Büyük Marmara Depremi’nin yıldönümü olan geçtiğimiz ay, yetkililerce konut sahibi bireylere oturdukları konutları depreme dayanıklı hale getirmeleri hatırlatıldı, ayrıca konut sahiplerinin deprem ve doğal afetlere karşı yaptırmaları gerekli olan zorunlu deprem sigortasının (DASK) önemi bir kez daha vurgulandı.

Bununla birlikte son günlerde, konut sahibi kişilerin DASK yanında konut sigortası yaptırmalarının da önemine dikkat çekiliyor.

DASK ve konut sigortaları hakkında sorularımızı yanıtlayan Gulf Sigorta Konut Sigortaları ve Özel Müşteriler Grubu Teknik Direktörü Birsen Çakır, konut sahibi kişilerin deprem ve doğal afetlere karşı sadece DASK yaptırmalarının yeterli olmadığını ve ilave olarak konut poliçesine de ihtiyaç duyulduğunu söyledi.

Sel ve fırtına da büyük çaplı hasarlara yol açıyor

Günümüz iklim koşulları ve yapılaşma durumu göz önüne alındığında deprem dışında kalan sel, fırtına, kar ağırlığı gibi afetlerin de eskiye oranla daha büyük çaplı hasarlara neden olduğunu hatırlatan Çakır, “DASK kurumunun limitleri, artan piyasa şartları ve evlerin özel dekorasyonları varsa yetersiz kalıyor. Gulf Sigorta olarak, DASK poliçesi sonrasında konut sigortası ürünlerimizle bina ve eşyalar için depreme karşı tam koruma sağlıyoruz” dedi.

Çakır, DASK poliçesi yanında konut sigortası yaptırılmasının tüketiciye avantajları konusunda şunları söyledi:

“DASK kurumu, piyasa inşaat maliyet şartlarına bağlı olarak birim maliyetleri ve sorumlu olacağı en yüksek sigorta bedelini belirliyor.

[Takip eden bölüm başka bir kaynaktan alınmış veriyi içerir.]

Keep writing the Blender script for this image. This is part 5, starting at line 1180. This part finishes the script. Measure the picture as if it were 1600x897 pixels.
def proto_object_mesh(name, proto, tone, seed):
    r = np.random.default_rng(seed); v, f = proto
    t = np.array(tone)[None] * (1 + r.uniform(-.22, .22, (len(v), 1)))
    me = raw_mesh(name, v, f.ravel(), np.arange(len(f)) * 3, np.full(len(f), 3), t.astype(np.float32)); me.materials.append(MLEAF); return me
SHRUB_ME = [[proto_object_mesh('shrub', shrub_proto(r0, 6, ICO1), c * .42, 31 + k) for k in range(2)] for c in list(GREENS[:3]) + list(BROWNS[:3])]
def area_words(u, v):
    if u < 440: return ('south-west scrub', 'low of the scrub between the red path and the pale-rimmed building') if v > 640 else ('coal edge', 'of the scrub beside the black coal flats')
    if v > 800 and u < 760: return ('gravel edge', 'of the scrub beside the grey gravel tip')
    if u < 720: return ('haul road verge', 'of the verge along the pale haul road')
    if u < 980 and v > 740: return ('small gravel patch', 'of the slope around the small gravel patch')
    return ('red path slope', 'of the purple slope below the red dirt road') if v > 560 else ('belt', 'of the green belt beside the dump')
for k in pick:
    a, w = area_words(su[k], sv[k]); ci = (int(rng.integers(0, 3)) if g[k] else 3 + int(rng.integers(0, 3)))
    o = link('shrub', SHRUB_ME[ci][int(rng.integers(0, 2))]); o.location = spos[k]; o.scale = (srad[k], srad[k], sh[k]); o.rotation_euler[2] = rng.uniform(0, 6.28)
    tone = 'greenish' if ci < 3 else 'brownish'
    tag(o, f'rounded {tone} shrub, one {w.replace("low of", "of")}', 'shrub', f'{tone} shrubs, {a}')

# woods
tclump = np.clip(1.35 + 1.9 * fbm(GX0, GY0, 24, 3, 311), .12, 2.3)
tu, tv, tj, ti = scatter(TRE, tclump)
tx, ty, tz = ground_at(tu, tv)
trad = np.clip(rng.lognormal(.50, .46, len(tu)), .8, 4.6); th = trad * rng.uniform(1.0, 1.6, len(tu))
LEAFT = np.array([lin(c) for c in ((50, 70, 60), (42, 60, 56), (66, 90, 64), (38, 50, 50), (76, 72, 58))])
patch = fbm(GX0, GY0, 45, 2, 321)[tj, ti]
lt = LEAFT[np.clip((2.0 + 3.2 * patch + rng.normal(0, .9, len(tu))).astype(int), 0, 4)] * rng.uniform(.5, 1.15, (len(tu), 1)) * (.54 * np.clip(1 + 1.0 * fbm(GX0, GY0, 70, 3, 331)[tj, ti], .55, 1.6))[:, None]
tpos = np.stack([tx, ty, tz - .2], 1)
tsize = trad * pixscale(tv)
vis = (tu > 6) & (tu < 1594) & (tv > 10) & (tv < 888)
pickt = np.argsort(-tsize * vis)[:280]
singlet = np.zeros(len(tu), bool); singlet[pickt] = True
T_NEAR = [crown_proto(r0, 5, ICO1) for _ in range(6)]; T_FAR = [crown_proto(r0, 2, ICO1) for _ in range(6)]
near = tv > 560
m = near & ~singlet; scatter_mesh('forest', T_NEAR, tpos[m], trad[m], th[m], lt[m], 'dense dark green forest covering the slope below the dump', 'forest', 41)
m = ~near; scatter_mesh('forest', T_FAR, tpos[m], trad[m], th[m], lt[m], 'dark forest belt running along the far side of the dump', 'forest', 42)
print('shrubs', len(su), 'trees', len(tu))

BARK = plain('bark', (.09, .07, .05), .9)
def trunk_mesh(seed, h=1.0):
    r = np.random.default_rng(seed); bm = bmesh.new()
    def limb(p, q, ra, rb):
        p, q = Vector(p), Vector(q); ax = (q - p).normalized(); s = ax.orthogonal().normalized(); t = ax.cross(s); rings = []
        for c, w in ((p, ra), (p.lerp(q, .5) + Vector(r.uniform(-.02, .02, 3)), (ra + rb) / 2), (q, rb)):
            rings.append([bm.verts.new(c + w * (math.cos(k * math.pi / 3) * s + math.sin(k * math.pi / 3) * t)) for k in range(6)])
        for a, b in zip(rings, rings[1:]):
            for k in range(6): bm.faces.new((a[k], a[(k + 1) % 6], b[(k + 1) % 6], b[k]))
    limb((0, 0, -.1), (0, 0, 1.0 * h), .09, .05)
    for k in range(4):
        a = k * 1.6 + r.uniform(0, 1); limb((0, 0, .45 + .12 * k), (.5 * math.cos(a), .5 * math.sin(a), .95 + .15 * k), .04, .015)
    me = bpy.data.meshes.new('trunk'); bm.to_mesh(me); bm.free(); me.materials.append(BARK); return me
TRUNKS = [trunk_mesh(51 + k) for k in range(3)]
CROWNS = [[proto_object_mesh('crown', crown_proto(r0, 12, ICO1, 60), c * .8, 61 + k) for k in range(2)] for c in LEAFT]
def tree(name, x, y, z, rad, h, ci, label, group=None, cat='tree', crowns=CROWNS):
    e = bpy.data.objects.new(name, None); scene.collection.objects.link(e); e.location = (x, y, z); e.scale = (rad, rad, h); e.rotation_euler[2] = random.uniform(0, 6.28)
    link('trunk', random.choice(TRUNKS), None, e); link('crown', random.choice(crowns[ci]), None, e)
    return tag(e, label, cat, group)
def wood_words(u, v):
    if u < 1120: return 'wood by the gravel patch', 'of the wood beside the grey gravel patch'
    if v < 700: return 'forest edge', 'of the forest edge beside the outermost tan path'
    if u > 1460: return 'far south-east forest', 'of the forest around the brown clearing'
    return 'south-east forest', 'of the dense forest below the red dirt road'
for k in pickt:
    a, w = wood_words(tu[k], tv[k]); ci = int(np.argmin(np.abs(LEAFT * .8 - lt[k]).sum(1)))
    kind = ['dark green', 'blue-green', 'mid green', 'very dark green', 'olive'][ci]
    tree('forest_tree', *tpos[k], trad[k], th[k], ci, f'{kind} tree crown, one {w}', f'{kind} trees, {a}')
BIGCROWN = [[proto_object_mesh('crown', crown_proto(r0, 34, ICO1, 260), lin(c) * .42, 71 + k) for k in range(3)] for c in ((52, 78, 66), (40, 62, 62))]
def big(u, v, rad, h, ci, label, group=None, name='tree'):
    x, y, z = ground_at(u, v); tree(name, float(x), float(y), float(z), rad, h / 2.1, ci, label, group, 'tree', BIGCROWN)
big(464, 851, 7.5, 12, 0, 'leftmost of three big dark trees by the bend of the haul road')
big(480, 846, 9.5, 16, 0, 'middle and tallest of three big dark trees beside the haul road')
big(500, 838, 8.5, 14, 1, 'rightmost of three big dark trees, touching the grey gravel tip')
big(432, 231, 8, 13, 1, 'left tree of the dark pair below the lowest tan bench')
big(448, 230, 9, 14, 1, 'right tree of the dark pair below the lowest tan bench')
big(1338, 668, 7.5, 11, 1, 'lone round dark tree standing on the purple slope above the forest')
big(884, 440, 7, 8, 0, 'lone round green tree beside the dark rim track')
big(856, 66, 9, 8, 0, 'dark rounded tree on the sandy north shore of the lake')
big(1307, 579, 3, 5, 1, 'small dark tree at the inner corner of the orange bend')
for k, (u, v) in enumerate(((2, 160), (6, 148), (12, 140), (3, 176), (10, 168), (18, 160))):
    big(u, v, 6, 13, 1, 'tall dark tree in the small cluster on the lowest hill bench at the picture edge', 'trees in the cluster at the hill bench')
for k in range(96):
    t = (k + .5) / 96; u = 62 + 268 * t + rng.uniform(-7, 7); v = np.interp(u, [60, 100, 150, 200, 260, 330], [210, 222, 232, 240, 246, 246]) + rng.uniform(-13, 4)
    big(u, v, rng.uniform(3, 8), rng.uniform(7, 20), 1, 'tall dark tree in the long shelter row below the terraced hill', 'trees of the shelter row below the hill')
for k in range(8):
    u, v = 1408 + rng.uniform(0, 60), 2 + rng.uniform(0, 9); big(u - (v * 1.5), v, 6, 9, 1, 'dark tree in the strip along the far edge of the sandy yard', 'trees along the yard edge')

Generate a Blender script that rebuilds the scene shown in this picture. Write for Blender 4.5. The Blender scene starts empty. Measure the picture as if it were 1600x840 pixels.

Bina inşaatlarında kullanılan malzeme, işçilik, özel dekorasyonlar, genel şartlarda yazılan ilave kıymetler DASK bedeline dahil edilmiyor.

Ev eşyalarının da depremlerde zarar görmesi sebebiyle, bina konusu içine giren tüm kıymetleri sigortalamak için ev sahiplerinin ‘ihtiyari konut sigortası’ satın alması, hasarlarını sigorta poliçesi kapsam ve limitleri dahilinde karşılamalarını sağlıyor.”

DASK’A SEL, FIRTINA, HORTUM TEMİNATLARI DA DAHİL OLMALI

Gulf Sigorta Konut Sigortaları ve Özel Müşteriler Grubu Teknik Direktörü Birsen Çakır, “DASK’ın hedefi olan yüzde 100 penetrasyon oranına ulaşmak için önerileriniz nelerdir?” sorumuza da şu yanıtı verdi: 

“1999 yılında yalnızca 500 bin civarında olan deprem teminatlı konut sayısı, bugün itibarıyla 11 milyona yaklaştı; Türkiye genelinde DASK sigortalılık oranı ise yaklaşık yüzde 54’e ulaştı. Halkın bilinçlenmesini sağlamak ve geçmişte yaşanan maddi ve manevi kayıpları unutturmamak adına dijital mecralarda, televizyonlarda, okullarda yeni nesillere zorunlu deprem sigortasının önemini anlatmak geniş kitlelere bu hususta ulaşmayı sağlayacak.

Küresel iklim değişikliğinin sonuçlarını yaşayan ve deprem fay hatları üzerinde bulunan bir ülke olmamız sebebiyle doğal afetler gün geçtikçe daha sık ve etkili şekilde yaşanır hale geldi. Son yıllarda yaşanan sel felaketleri, fırtına, hortum, yıldırım çarpması gibi doğal afetlerin sonuçlarını da kapsayan teminatların eklenmesiyle sigortalıların mağduriyetleri giderilebilir.”